The client ID in OAuth 2 is important to the protocol because it allows the client to identify itself during the initial front channel requests where it cannot authenticate itself, for the most common grant types. In GNAP, the client starts talking in the back channel where it can always authenticate itself using its keys. If the AS recognizes the authentication of a specific key, it can tie the request to a set of policies bound to that key's ID. If the key has been registered with the server, the client can send a reference instead. In this way, the client instance_id acts much like the client ID used to. However, in GNAP, the key referred to by the identifier is what fundamentally defines a client instance.
OAuth 2 makes the assumption that all clients have been registered with the authorization server ahead of time, and that this registration includes a wide swath of information about the client software, including its capabilities, its keys, its identity, and other items. This assumption lead to the development of the dynamic registration protocol to allow client instances to be managed at runtime, but at the cost of an additional round trip and, in some cases, a client_id that sits around long after the ephemeral client has disappeared.
In GNAP, the client has the opportunity to present all of this client information during the request.

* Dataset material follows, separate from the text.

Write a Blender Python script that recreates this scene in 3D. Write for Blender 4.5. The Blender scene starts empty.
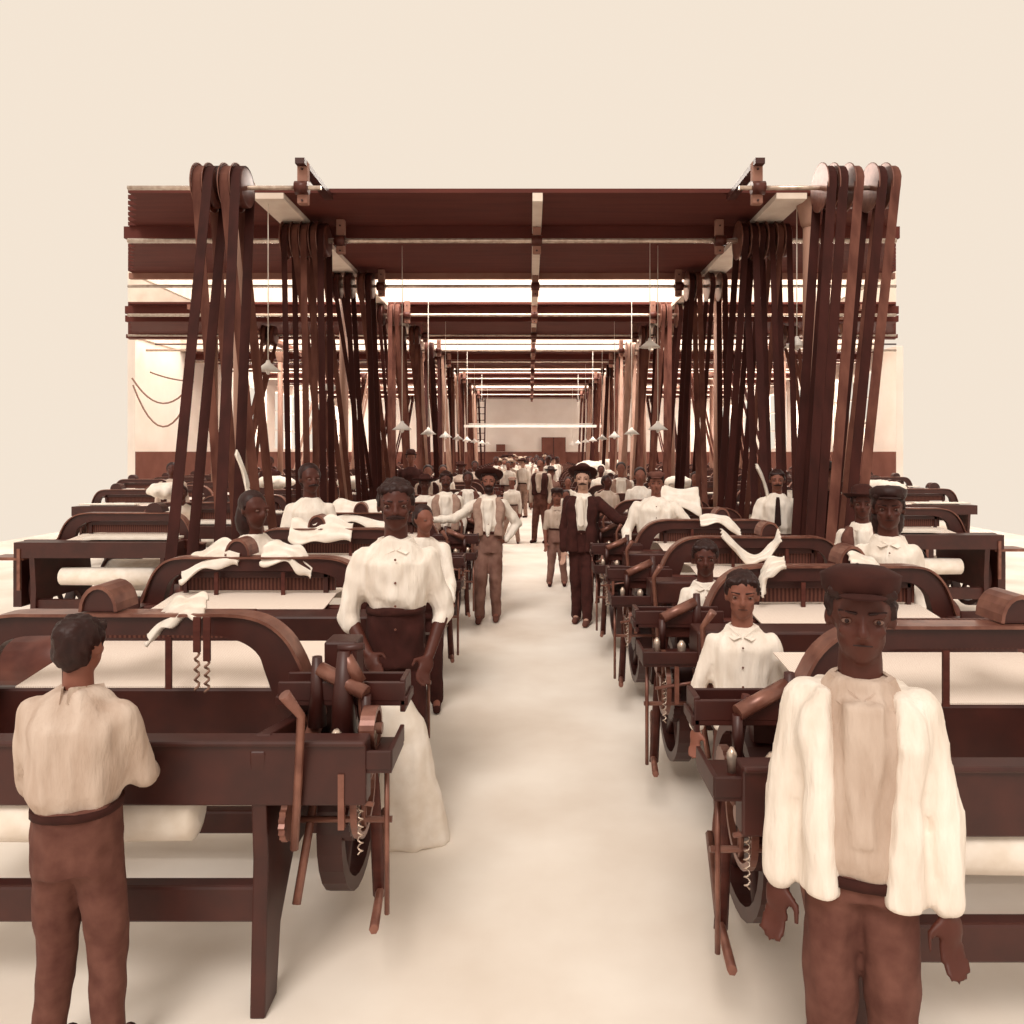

This dynamic request can be bound to keys during the transaction itself, and these keys can be created by the client instance (as would be likely in a native application). These keys identify the instance, and the AS can return an instance_id that the client can use to identify itself in future transactions.
Static registration is of course still possible, with the client or developer being issued an instance_id out of band and the client presenting that instance_id during its transaction request instead of passing client information by value. This pre-registered identifier is bound to keys and interaction methods, effectively locking down a client's runtime behavior when such a lock is desired by the AS.

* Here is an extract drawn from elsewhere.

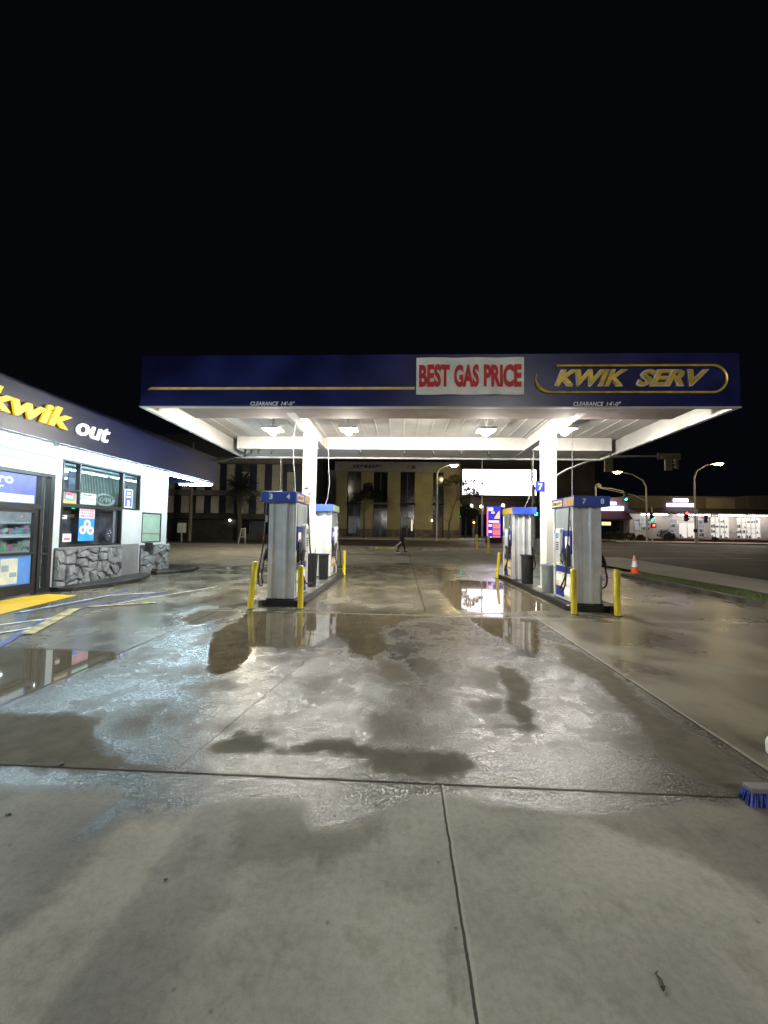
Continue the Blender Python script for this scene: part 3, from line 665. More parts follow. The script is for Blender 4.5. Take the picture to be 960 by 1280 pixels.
# ------------------------------------------------------------------ convenience store on the left
XS = -8.6                                             # outer face of the shop front
st = thing('convenience_store', (-12., 6., 0), 'white convenience store with grey stone base and dark blue fascia', 'store')
store_white = M('store_white', (.52, .56, .565), .5, var=.09, scale=1.3, streak=True)
store_grey = M('store_grey_panel', (.17, .175, .18), .55, var=.1)
W = MB(); x0, x1 = XS - .2, XS
W.box(x0, x1, -8, 4.0, 0, 3.6); W.box(x0, x1, 4.0, 9.28, 2.86, 3.6); W.box(x0, x1, 9.28, 9.50, 0, 3.6)
W.box(x0, x1, 9.50, 12.47, 3.30, 3.6); W.box(x0, x1, 9.50, 11.67, 0, 1.06); W.box(x0, x1, 11.67, 12.47, 1.06, 2.14); W.box(x0, x1, 12.47, 12.62, 0, 3.6)
W.box(x0, x1, 12.62, 13.66, 2.09, 3.6); W.box(x0, x1, 12.62, 13.66, 0, 1.08); W.box(x0, x1, 13.66, 14.0, 0, 3.6)
W.box(-18, x0, 13.8, 14.0, 0, 3.6); W.box(-18, -17.8, -8, 13.8, 0, 3.6); W.box(-17.8, x0, -8, -7.8, 0, 3.6)
W.build('wall', store_white, st)
mb = MB()
for z in (2.92, 3.10, 3.28): mb.box(XS, XS + .018, 4.0, 9.3, z, z + .012)
mb.build('siding_line', store_grey, st)
MB().box(XS, XS + .015, 11.67, 12.5, .03, 1.06).build('grey_panel', store_grey, st)
# overhanging roof: soffit, sloped fascia
MB().box(-18.2, -7.36, -8.4, 15.0, 3.62, 3.68).build('soffit', store_white, st)
mb = MB(); F0, F1 = -7.36, -7.28
mb.add([(F1 + .02, -8.5, 3.36), (F1 + .02, 15.06, 3.36), (F1 - .0, 15.02, 4.36), (F1 - .0, -8.5, 4.36), (F0 - .02, -8.5, 3.36), (F0 - .02, 14.98, 3.36), (F0 - .06, 14.96, 4.36), (F0 - .06, -8.5, 4.36)],
       [(0, 1, 2, 3), (5, 4, 7, 6), (0, 4, 5, 1), (3, 2, 6, 7), (1, 5, 6, 2), (0, 3, 7, 4)])
mb.add([(-7.385, 15.06, 3.36), (-18.3, 15.06, 3.36), (-18.3, 15.02, 4.36), (-7.425, 15.02, 4.36), (-7.385, 14.98, 3.36), (-18.3, 14.98, 3.36), (-18.3, 14.94, 4.36), (-7.425, 14.94, 4.36)],
       [(0, 1, 2, 3), (5, 4, 7, 6), (0, 4, 5, 1), (3, 2, 6, 7)])
mb.build('fascia', store_navy, st)
MB().box(-18.2, -7.45, -8.4, 14.9, 4.18, 4.24).build('roof', M('store_roof', (.12, .12, .12), .8), st)
# fascia lettering
mb = MB()
def ftext(mb, s, ya, yb, za, zb, d, mi=0, **k):
    # reads from larger -y to +y, seen from +x
    return mb.text(s, (F1 + .03, ya, za), (0, 1, 0), (0, 0, 1), yb - ya, zb - za, d, mi=mi, **k)
mb = MB(); ftext(mb, 'kwik', 6.33, 8.14, 3.66, 4.10, .045, shear=.28, bold=.032)
mb.build('fascia_lettering', E('sign_letter_yellow', (1., .60, .015), .9, (.6, .38, .015)), st)
mb = MB(); ftext(mb, 'out', 8.28, 9.26, 3.64, 3.99, .04, shear=.28, bold=.012); mb.build('fascia_lettering', E('sign_letter_white', (1., 1., 1.), 1.0), st)
# fluorescent tubes below the eave
tube_mat = E('fluorescent_tube', (.64, .89, 1.), TUBE)
def tube_light(p, q, lab):
    p, q = Vector(p), Vector(q); m = (p + q) / 2
    g = thing('tube_light', m + Vector((0, 0, .1)), lab, 'tube light', 'fluorescent tubes under the store eave')
    MB().tube([p, q], .022, 8).build('tube', tube_mat, g, smooth=True)
    d = (q - p).normalized(); n_ = Vector((d.y, -d.x, 0)) * .05
    mb = MB(); up_ = Vector((0, 0, .035)); top = Vector((0, 0, .075))
    a = [p - n_ + up_, q - n_ + up_, q + n_ + up_, p + n_ + up_]; mb.add(a + [v + top - up_ for v in a], [(0, 1, 2, 3), (4, 7, 6, 5), (0, 4, 5, 1), (1, 5, 6, 2), (2, 6, 7, 3), (3, 7, 4, 0)])
    mb.build('batten', white_paint, g)
    mb = MB(); mb.tube([p, p + d * .05], .028, 8); mb.tube([q, q - d * .05], .028, 8); mb.build('end_cap', white_paint, g)
TX, TZ = -7.40, 3.27
for a, b, lab in ((5.5, 7.85, 'fluorescent tube over the store door under the yellow letters'), (8.0, 10.35, 'fluorescent tube under the white letters out'), (10.45, 12.7, 'fluorescent tube above the window with the purple poster'), (12.75, 14.9, 'last fluorescent tube on the long eave before the roof corner'),
                  (3.0, 5.4, 'added fluorescent tube out past the door, first beyond the picture'), (.5, 2.9, 'added fluorescent tube out past the door, second beyond the picture')):  # added unseen tubes carry the eave row on to light the foreground
    tube_light((TX, a, TZ), (TX, b, TZ), lab)
tube_light((-8.75, 14.93, TZ), (-7.46, 14.93, TZ), 'short fluorescent tube on the end face of the store roof')

# stone bases
def stone_mat():
    m, nt, b = new_mat('painted_rubble_stone'); co = objco(nt)
    nv = node(nt, 'ShaderNodeTexNoise'); nv.inputs['Scale'].default_value = 1.6; L(nt, co, nv.inputs['Vector'])
    add = node(nt, 'ShaderNodeVectorMath', operation='MULTIPLY_ADD'); L(nt, nv.outputs['Color'], add.inputs[0]); add.inputs[1].default_value = (.5, .5, .5); L(nt, co, add.inputs[2])
    n1 = noise(nt, 5, 6, .65, co)
    c = mixc(nt, mrange(nt, n1, .3, .7), (.13, .135, .145), (.27, .28, .29)); L(nt, c, b.inputs['Base Color']); b.inputs['Roughness'].default_value = .5
    bp = node(nt, 'ShaderNodeBump', i_Distance=.05, i_Strength=1.); L(nt, noise(nt, 6, 8, .65, add.outputs[0]), bp.inputs['Height']); L(nt, bp.outputs[0], b.inputs['Normal'])
    return m
stone_m = stone_mat()
mortar = M('painted_mortar', (.05, .052, .058), .6, var=.2)
def clip_poly(poly, a, b, c):
    """keep a*x+b*y<=c"""
    out = []
    for i in range(len(poly)):
        p, q = poly[i], poly[(i + 1) % len(poly)]; dp = a * p[0] + b * p[1] - c; dq = a * q[0] + b * q[1] - c
        if dp <= 0: out.append(p)
        if dp * dq < 0:
            t = dp / (dp - dq); out.append((p[0] + t * (q[0] - p[0]), p[1] + t * (q[1] - p[1])))
    return out
def rubble(y0, y1, z0, z1, X, seed, notch=None):
    rnd = random.Random(seed); seeds = []
    ny = max(2, int((y1 - y0) / .24)); nz = max(2, int((z1 - z0) / .19))
    for i in range(ny):
        for j in range(nz): seeds.append((y0 + (i + .5 + rnd.uniform(-.7, .7)) * (y1 - y0) / ny, z0 + (j + .5 + rnd.uniform(-.65, .65)) * (z1 - z0) / nz))
    mb = MB()
    for i, s in enumerate(seeds):
        poly = [(y0, z0), (y1, z0), (y1, z1), (y0, z1)]; sc_ = rnd.uniform(.75, 1.)
        for j, q in enumerate(seeds):
            if i == j: continue
            a, b2 = q[0] - s[0], q[1] - s[1]; ln = math.hypot(a, b2)
            if ln > 1.2: continue
            c = (q[0]**2 + q[1]**2 - s[0]**2 - s[1]**2) / 2 - ln * rnd.uniform(.008, .018)
            poly = clip_poly(poly, a, b2, c)
            if len(poly) < 3: break
        if len(poly) < 3: continue
        if notch and notch[0] < s[0] < notch[1] and s[1] > notch[2]: continue
        cy, cz_ = sum(p[0] for p in poly) / len(poly), sum(p[1] for p in poly) / len(poly)
        d = rnd.uniform(.04, .12); tl = rnd.uniform(-.25, .25), rnd.uniform(-.25, .25)
        n = len(poly); v = [(X, p[0], p[1]) for p in poly]
        for k, hgt in ((.97, .6), (.78, 1.)):
            for p in poly:
                yy, zz = cy + (p[0] - cy) * k, cz_ + (p[1] - cz_) * k
                v.append((X + d * hgt + tl[0] * (yy - cy) * .35 + tl[1] * (zz - cz_) * .35 + rnd.uniform(-.018, .018), yy, zz))
        v.append((X + d * 1.05, cy, cz_))
        f = [(k * n + q, k * n + (q + 1) % n, (k + 1) * n + (q + 1) % n, (k + 1) * n + q) for k in range(2) for q in range(n)] + [(2 * n + q, 2 * n + (q + 1) % n, 3 * n) for q in range(n)]
        mb.add(v, f)
    return mb
for (a, b, sd, nt_) in ((9.36, 11.66, 3, None), (12.56, 14.04, 5, (12.75, 13.1, .78))):
    mb = MB(); mb.box(XS, XS + .05, a, b, .0, 1.0); base = mb.build('stone_base', mortar, st)
    rubble(a, b, .02, 1.0, XS + .045, sd, nt_).build('stone_facing', stone_m, base)
mb = MB(); mb.box(-9.2, XS, 14.0, 14.05, 0, 1.0); base = mb.build('stone_base', mortar, st)
mb = rubble(-9.2, XS + .04, .02, 1.0, 0, 11); mb.v = [(y, 14.045 + x, z) for x, y, z in mb.v]; mb.build('stone_facing', stone_m, base)
MB().box(XS, XS + .12, 9.36, 11.66, 1.0, 1.05).build('stone_sill', store_grey, st, bevel=.015)
MB().box(XS + .03, XS + .11, 12.78, 13.08, .84, 1.07).build('deal_tray', plastic_black, st)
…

And finally, an AS can decide to treat clients differently depending on if it's seen the keys before. While OAuth 2 doesn't differentiate between a static and a dynamic client, most implementations flag dynamically registered clients and allow them a lesser level of access to resources. In GNAP, the AS gets to decide this based on how much it trusts the key, and for what purposes.

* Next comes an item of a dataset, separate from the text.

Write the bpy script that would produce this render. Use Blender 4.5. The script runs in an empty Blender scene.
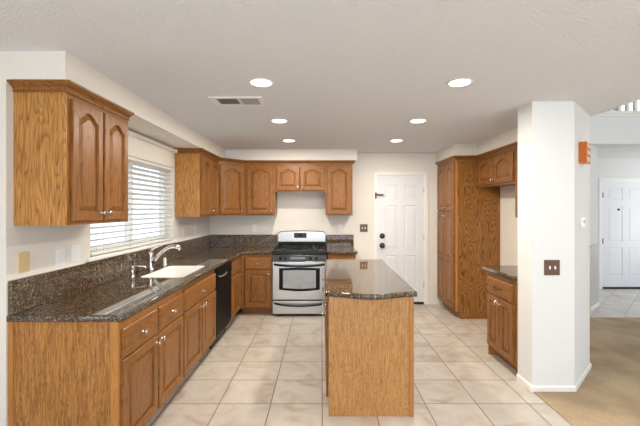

UMA's pattern of giving the client a ticket
to present claims for, either proactively or interactively, closely matches GNAP's transactional model. UMA's more complex resource description can be incorporated into GNAP's access_token
request section. If the client wants to represent the same user over time, the AS can issue a user handle much like UMA's PCT. Additionally, the RS can present a set of possible resources to the AS and get a resource reference identifier to hand back to the client, mimicking UMA's resource registration endpoint.
The main addition that OpenID Connect brings is the ability to pass identity information to the client directly. A fully-specified GNAP-based identity protocol could be as simple as returning an identity assertion alongside the access token using the subject
request, much in the same way the ID Token is returned in OpenID Connect today. Similarly, the UserInfo Endpoint remains a standardized resource server that behaves the same as it does today, but requested using the access_token
structure and a standardized access
type.
Many of the additional mechanisms in OpenID Connect can be incorporated into the GNAP request instead of being passed through the browser, including any prompt
, login_hint
, or vectors of trust parameters. Additionally, the claims
mechanism's query language can be incorporated into the access
and subject
portion of the request, or grafted on as its own separate parameter.
Due to changes in the workings of the protocol, many other mechanisms in OpenID Connect become unnecessary additions, including the request object and hybrid signed response modes. Many of these components were intend to overcome shortcomings in the OAuth 2 protocol that GNAP does not share.
CIBA maps to GNAP's user_code
style interaction method, since the user is going to interact with the AS using a secondary application. User information and hints about the intended account can be pushed in the user
section of the transaction request. CIBA provides additional hints to verify the device, and these could be added as either extensions or additional parameters in the core interaction methods.
OpenID Connect's Request Object was born of a need to protect a client's request through the browser, and the hybrid flow (later generalized into JARM) provided a means to protect the authorization server's response through the browser. Both of these methods additionally allow a more rich data request through the use of a JSON object instead of plain request parameters. Pushed Authorization Requests (PAR) allow the request side of this equation to be sent in the back channel using an intent registration pattern.
GNAP's transactional model protects this same information by not sending it through the browser redirects in the first place, being built on an intent registration pattern from the ground up.
PKCE effectively creates an ephemeral key that the client can prove possession of at a later part of the process. With GNAP, the same results are an automatic side effect of the transactional process. The continuation access token is something known only to the client and is never passed through the front channel, and any interaction reference returned from the interaction endpoint makes sense only in the context of a specific transaction. Furthermore, the client's own keys are bound to the transaction, making it even more difficult for an attacker to make use of a stolen interaction reference. Finally, the interaction hash prevents insertion of interaction references to unwitting clients, closing a related exploitable loophole that PKCE is a partial solution for.
The main goal of of OAuth 2's various Proof of Possession extension work is to bind a set of runtime keys that the client can prove possession of to the token issued to the client. In GNAP, the various proof of possession mechanisms are not extensions, but a core part of the design. GNAP requires a client to bind keys during its request, and these keys are further bound to the access token by default.
Additionally, GNAP defines flexibility around different proofing mechanisms. As new methods become available across different platforms, GNAP will be able to incorporate them.
The Rich Authorization Request (RAR) specification is being developed in parallel with GNAP, and the content of the authorization_details
parameter is mimics the access
field of a GNAP request. A key difference is that GNAP does not also have to contend with scope
, resource
, aud
, and other values that the RAR specification has to deal with in OAuth 2.